* _DIRECTIONS_: Repeat the listing word for word. No pictures belong in the copy.

* _MATERIAL_:
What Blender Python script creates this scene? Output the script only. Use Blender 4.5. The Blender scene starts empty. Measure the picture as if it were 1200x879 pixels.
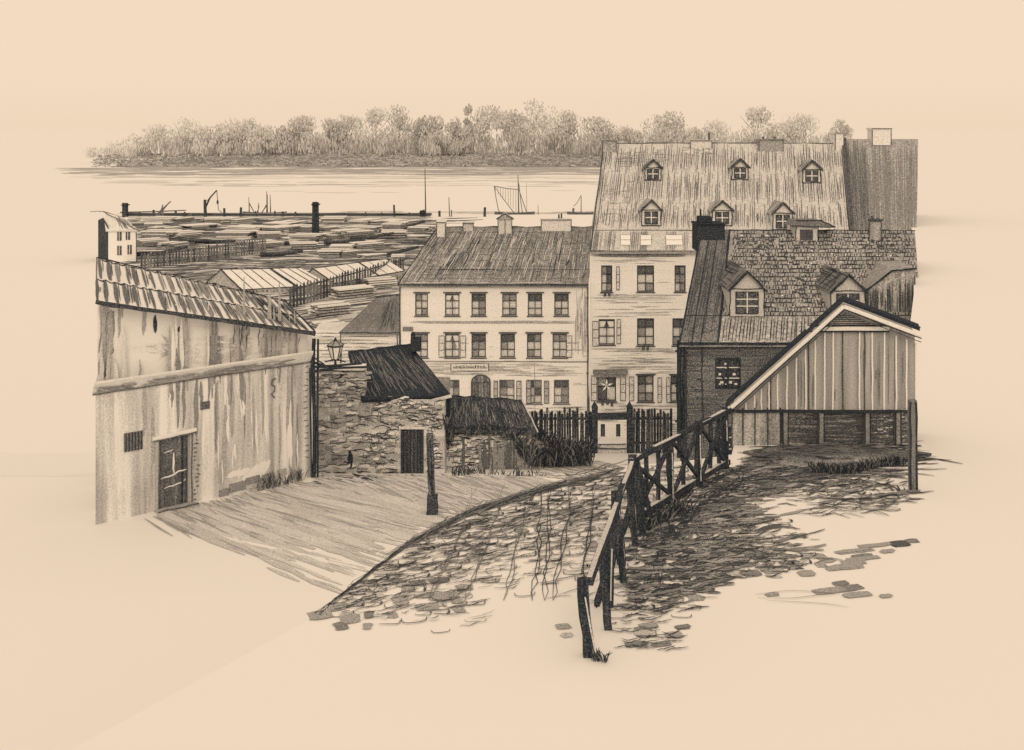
import bpy, math, random
from mathutils import Vector as V
R = random.Random(1916)
U = R.uniform
S = bpy.context.scene
COL = S.collection
F, H, YH, CX = 1400.0, 20.0, 150.0, 600.0      # focal length in photo pixels, eye height, eye level row, centre column
EYE = V((0, 0, H))

# ------------------------------------------------------------------ measuring helpers
def P(px, py, d):
    return V(((px - CX) * d / F, d, H + (YH - py) * d / F))
def X(px, d): return (px - CX) * d / F
def Zy(py, d): return H + (YH - py) * d / F
def row(p): return YH + F * (H - p.z) / p.y
def colm(p): return CX + F * p.x / p.y
PROFILE = [(-60, 9.2), (28, 9.1), (33, 8.9), (38, 8.9), (44, 7.2), (50, 6.4), (58, 3.2), (66, 1.5), (95, 1.0), (262, 1.0), (266, -1.5), (400, -3)]
def zt(y):
    for (a, za), (b, zb) in zip(PROFILE, PROFILE[1:]):
        if y <= b: return za + (zb - za) * (y - a) / (b - a)
    return -3
def on_ground(px, py):
    d = 18.0
    while d < 262:
        if Zy(py, d) <= zt(d): break
        d += .05
    p = P(px, py, d); p.z = zt(d); return p
PZ = 13.9
def on_flat(px, py, z): return P(px, py, (H - z) * F / (py - YH))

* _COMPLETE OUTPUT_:
What Blender Python script creates this scene? Output the script only. Use Blender 4.5. The Blender scene starts empty. Measure the picture as if it were 1200x879 pixels.
import bpy, math, random
from mathutils import Vector as V
R = random.Random(1916)
U = R.uniform
S = bpy.context.scene
COL = S.collection
F, H, YH, CX = 1400.0, 20.0, 150.0, 600.0      # focal length in photo pixels, eye height, eye level row, centre column
EYE = V((0, 0, H))

# ------------------------------------------------------------------ measuring helpers
def P(px, py, d):
    return V(((px - CX) * d / F, d, H + (YH - py) * d / F))
def X(px, d): return (px - CX) * d / F
def Zy(py, d): return H + (YH - py) * d / F
def row(p): return YH + F * (H - p.z) / p.y
def colm(p): return CX + F * p.x / p.y
PROFILE = [(-60, 9.2), (28, 9.1), (33, 8.9), (38, 8.9), (44, 7.2), (50, 6.4), (58, 3.2), (66, 1.5), (95, 1.0), (262, 1.0), (266, -1.5), (400, -3)]
def zt(y):
    for (a, za), (b, zb) in zip(PROFILE, PROFILE[1:]):
        if y <= b: return za + (zb - za) * (y - a) / (b - a)
    return -3
def on_ground(px, py):
    d = 18.0
    while d < 262:
        if Zy(py, d) <= zt(d): break
        d += .05
    p = P(px, py, d); p.z = zt(d); return p
PZ = 13.9
def on_flat(px, py, z): return P(px, py, (H - z) * F / (py - YH))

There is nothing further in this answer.